From what I see lately, strength is defined as brawn, courage as having a gun. Negotiation and moderation are weakness. (One of these days I'll write the blogpost about the undervalued strengths of the Disney princesses which has been bouncing around in my mind for a while). Manly men must take up arms to prove their worthiness to protect their women. I saw a comment on facebook in which a guy bragged about his inability to control his violent inclination- I believe he was trying to say that he holds his values so deeply that his reaction to injustice would be instant, but I suspect that the knee-jerk reaction was not that different than the one that led to the incident to which he was responding.
While writing this, I started thinking about Aldous Huxley's Brave New World, and I worry that we're getting a bit too close to that "brave," of control, complacency, and conformity.
Also, a note on safe spaces.
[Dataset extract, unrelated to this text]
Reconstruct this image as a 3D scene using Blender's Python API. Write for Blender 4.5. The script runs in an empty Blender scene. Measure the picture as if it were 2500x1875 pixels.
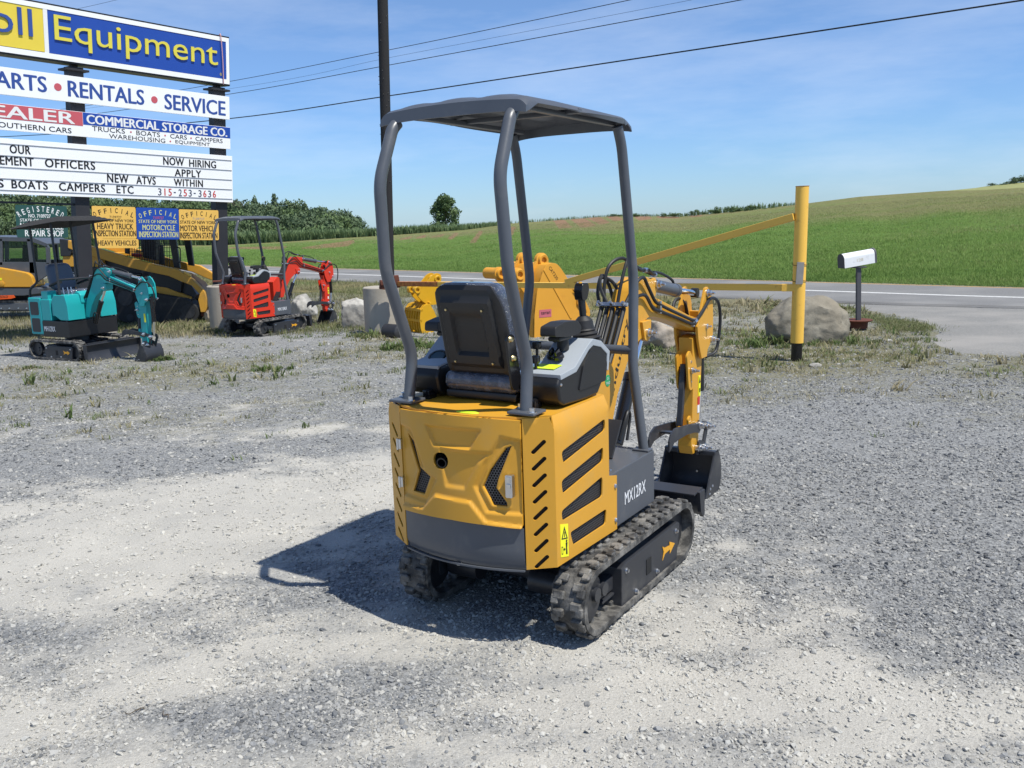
import bpy, bmesh, math, random
import numpy as np
from mathutils import Vector, Matrix, Euler
from mathutils.geometry import delaunay_2d_cdt
R = math.radians
random.seed(7)
scene = bpy.context.scene
COL = scene.collection
# ------------------------------------------------------------------ camera
F_PX, PITCH, ROLL, CAM_H = 2220.7, .1841, -.0342, 1.782756      # focal length in pixels of a 2500 px wide frame
def _basis():
    w = Vector((0, math.cos(PITCH), -math.sin(PITCH))); r0 = Vector((1, 0, 0)); u0 = r0.cross(w)
    r = math.cos(ROLL)*r0 + math.sin(ROLL)*u0
    u = -math.sin(ROLL)*r0 + math.cos(ROLL)*u0
    return r, u, w
CR, CU, CW = _basis()
cam_d = bpy.data.cameras.new("camera"); cam = bpy.data.objects.new("camera", cam_d); COL.objects.link(cam)
cam_d.sensor_width = 36; cam_d.lens = F_PX/2500*36; cam_d.clip_end = 3000; cam_d.clip_start = .05
M = Matrix((CR, CU, -CW)).transposed().to_4x4(); M.translation = (0, 0, CAM_H)
cam.matrix_world = M
scene.camera = cam
# ------------------------------------------------------------------ sun, sky, exposure
SUN_EL, SUN_AZ = R(62), R(129)          # azimuth clockwise from +Y
sun_dir = Vector((math.sin(SUN_AZ)*math.cos(SUN_EL), math.cos(SUN_AZ)*math.cos(SUN_EL), math.sin(SUN_EL)))
sd = bpy.data.lights.new("sun", 'SUN'); sd.energy = 4.3; sd.angle = R(.53); sd.color = (1, .965, .875)
sun = bpy.data.objects.new("sun", sd); COL.objects.link(sun)
sun.rotation_euler = sun_dir.to_track_quat('Z', 'Y').to_euler(); sun.location = (6, -6, 20)
world = bpy.data.worlds.new("World"); scene.world = world; world.use_nodes = True
def build_world():
    nt = world.node_tree; nt.nodes.clear(); N = nt.nodes.new; L = nt.links.new
    sky = N('ShaderNodeTexSky'); sky.sky_type = 'NISHITA'; sky.sun_disc = False
    sky.sun_elevation = SUN_EL; sky.sun_rotation = SUN_AZ
    sky.air_density = 1.0; sky.dust_density = 0.05; sky.ozone_density = 3.0; sky.altitude = 300
    tc = N('ShaderNodeTexCoord'); mp = N('ShaderNodeMapping'); mp.inputs['Scale'].default_value = (1.0, 1.0, 5.0)
    mp.inputs['Rotation'].default_value = (0, R(-9), 0)
    no = N('ShaderNodeTexNoise'); no.inputs['Scale'].default_value = 2.3; no.inputs['Detail'].default_value = 7; no.inputs['Roughness'].default_value = .6
    cr = N('ShaderNodeValToRGB'); cr.color_ramp.elements[0].position = .47; cr.color_ramp.elements[1].position = .85
    cr.color_ramp.elements[0].color = (0, 0, 0, 1); cr.color_ramp.elements[1].color = (.34, .34, .34, 1)
    mx = N('ShaderNodeMix'); mx.data_type = 'RGBA'; mx.inputs['B'].default_value = (8.5, 8.9, 9.6, 1)
    bg = N('ShaderNodeBackground'); bg.inputs['Strength'].default_value = .092; out = N('ShaderNodeOutputWorld')
    L(tc.outputs['Generated'], mp.inputs['Vector']); L(mp.outputs[0], no.inputs['Vector']); L(no.outputs['Fac'], cr.inputs['Fac'])
    tint = N('ShaderNodeMix'); tint.data_type = 'RGBA'; tint.blend_type = 'MULTIPLY'; tint.inputs['Factor'].default_value = 1; tint.inputs['B'].default_value = (.92, 1.0, 1.12, 1)
    L(sky.outputs[0], tint.inputs['A'])
    sx = N('ShaderNodeSeparateXYZ'); L(tc.outputs['Generated'], sx.inputs[0])
    gr = N('ShaderNodeValToRGB'); e = gr.color_ramp.elements; e[0].position = 0; e[0].color = (.52, .71, 1.0, 1); e[1].position = .32; e[1].color = (1, 1, 1, 1); L(sx.outputs[2], gr.inputs[0])
    t2 = N('ShaderNodeMix'); t2.data_type = 'RGBA'; t2.blend_type = 'MULTIPLY'; t2.inputs['Factor'].default_value = 1; L(tint.outputs['Result'], t2.inputs['A']); L(gr.outputs[0], t2.inputs['B'])
    L(cr.outputs['Color'], mx.inputs['Factor']); L(t2.outputs['Result'], mx.inputs['A']); L(mx.outputs['Result'], bg.inputs['Color']); L(bg.outputs[0], out.inputs[0])
build_world()
scene.view_settings.view_transform = 'Standard'; scene.view_settings.look = 'None'
scene.view_settings.exposure = 0.42; scene.view_settings.gamma = 1.0
scene.render.film_transparent = False
scene.cycles.max_bounces = 6; scene.cycles.transparent_max_bounces = 12
scene.cycles.use_denoising = True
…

They've been getting a bad rap in a lot of places, because they're 'places for wussy millennials to avoid reality' or something like that. In some cases, it seems likely, since the world can be a very difficult place to live even in the best of times, and learning to deal with that is as necessary a part of the educational process as the academics. But if you're so offended by the existence of safe spaces that you don't think are necessary, cry me a river, suck it up, and go back to your own safe space (by whatever name you call it) of like-minded people to complain.
And a few thoughts on religion.
Question: What Arabic-speaking Christians call God?
Hint: Transliterated in to English, it starts with "All" and ends with "ah"
Christians in the US, have you loved a Samaritan today?
There's a popular hymn, "Onward Christian Soldiers" which is basically an exhortation to jihad.
As always, we have choices. So many choices. A lot of them are easy, pretty straightforward. Some of them seem straightforward, but require a bit more backbone. Sometimes you make one choice, and then have to change your mind (humility is a great strength). Sometimes you make choices for the wrong reasons (mistakes happen, you learn from them). In the end, we make our own decisions, and our own lives. We have to take responsibility for our successes, as well as for our mistakes. The world is big and most of it is outside of our comfort zone, and we don't know what's coming in the future. But we get a say in the future. As the saying goes, if we don't change direction, we'll wind up where we're heading.
Thanks for reading! I feel better, at any rate ;-)
Pictures are from a wander I took on Theodore Roosevelt Island, in the TR Memorial itself.
I hear you, Jasmine, though I may be a part of your "choir". Great thoughts.